Objective →
From the first line of the data below, repeat each line exactly until you reach the line with "pi = math.pi"; include that line too.

Data →
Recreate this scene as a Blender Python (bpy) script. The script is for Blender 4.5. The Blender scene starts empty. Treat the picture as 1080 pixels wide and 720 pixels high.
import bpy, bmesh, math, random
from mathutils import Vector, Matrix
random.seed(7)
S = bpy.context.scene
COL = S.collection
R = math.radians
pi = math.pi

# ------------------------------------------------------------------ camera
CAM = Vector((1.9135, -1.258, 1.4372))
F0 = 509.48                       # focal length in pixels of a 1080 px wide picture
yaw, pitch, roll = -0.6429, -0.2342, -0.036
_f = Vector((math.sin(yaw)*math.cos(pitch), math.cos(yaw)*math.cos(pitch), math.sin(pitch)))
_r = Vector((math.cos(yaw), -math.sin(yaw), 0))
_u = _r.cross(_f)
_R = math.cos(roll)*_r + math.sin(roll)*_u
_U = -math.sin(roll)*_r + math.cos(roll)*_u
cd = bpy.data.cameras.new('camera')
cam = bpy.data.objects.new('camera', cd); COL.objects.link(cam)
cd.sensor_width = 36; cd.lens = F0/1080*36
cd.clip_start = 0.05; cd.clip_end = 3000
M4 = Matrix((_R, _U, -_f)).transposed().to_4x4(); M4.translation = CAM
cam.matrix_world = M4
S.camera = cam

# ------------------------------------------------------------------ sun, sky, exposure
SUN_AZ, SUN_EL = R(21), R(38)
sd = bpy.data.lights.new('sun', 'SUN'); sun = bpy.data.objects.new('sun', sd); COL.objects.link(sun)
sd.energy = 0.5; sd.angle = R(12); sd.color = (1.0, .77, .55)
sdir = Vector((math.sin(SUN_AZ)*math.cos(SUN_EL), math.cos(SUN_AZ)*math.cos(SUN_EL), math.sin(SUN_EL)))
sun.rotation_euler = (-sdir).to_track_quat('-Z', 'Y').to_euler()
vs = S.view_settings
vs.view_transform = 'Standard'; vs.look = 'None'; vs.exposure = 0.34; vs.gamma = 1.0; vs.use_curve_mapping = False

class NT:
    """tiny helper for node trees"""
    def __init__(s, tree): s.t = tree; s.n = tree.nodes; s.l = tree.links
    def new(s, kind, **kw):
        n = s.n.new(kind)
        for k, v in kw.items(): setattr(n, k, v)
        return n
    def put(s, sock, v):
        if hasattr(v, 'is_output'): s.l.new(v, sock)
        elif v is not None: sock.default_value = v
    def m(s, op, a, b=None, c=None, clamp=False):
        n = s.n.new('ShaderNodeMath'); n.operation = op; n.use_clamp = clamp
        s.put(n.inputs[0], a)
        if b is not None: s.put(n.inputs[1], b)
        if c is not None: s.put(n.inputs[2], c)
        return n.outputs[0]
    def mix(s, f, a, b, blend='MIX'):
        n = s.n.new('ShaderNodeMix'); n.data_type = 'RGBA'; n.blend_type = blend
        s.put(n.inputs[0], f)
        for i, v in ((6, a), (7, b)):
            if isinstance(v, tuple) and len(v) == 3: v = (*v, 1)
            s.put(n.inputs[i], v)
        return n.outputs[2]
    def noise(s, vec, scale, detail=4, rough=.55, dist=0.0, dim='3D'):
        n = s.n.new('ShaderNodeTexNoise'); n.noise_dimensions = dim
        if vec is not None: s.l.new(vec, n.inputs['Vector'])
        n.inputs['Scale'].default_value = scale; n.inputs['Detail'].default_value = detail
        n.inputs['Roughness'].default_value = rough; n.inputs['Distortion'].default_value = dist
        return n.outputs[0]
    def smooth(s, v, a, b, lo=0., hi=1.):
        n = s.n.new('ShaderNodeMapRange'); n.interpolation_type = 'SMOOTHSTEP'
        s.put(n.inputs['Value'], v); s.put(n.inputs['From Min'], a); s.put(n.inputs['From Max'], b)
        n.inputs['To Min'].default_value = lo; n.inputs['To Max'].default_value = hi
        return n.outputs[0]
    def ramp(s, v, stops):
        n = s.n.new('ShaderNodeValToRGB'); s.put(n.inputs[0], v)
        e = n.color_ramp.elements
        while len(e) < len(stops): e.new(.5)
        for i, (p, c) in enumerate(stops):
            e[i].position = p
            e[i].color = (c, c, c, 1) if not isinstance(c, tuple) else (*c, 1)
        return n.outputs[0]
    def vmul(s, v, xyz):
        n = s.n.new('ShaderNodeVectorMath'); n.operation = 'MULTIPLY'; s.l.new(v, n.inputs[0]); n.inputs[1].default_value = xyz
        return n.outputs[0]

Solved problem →
Recreate this scene as a Blender Python (bpy) script. The script is for Blender 4.5. The Blender scene starts empty. Treat the picture as 1080 pixels wide and 720 pixels high.
import bpy, bmesh, math, random
from mathutils import Vector, Matrix
random.seed(7)
S = bpy.context.scene
COL = S.collection
R = math.radians
pi = math.pi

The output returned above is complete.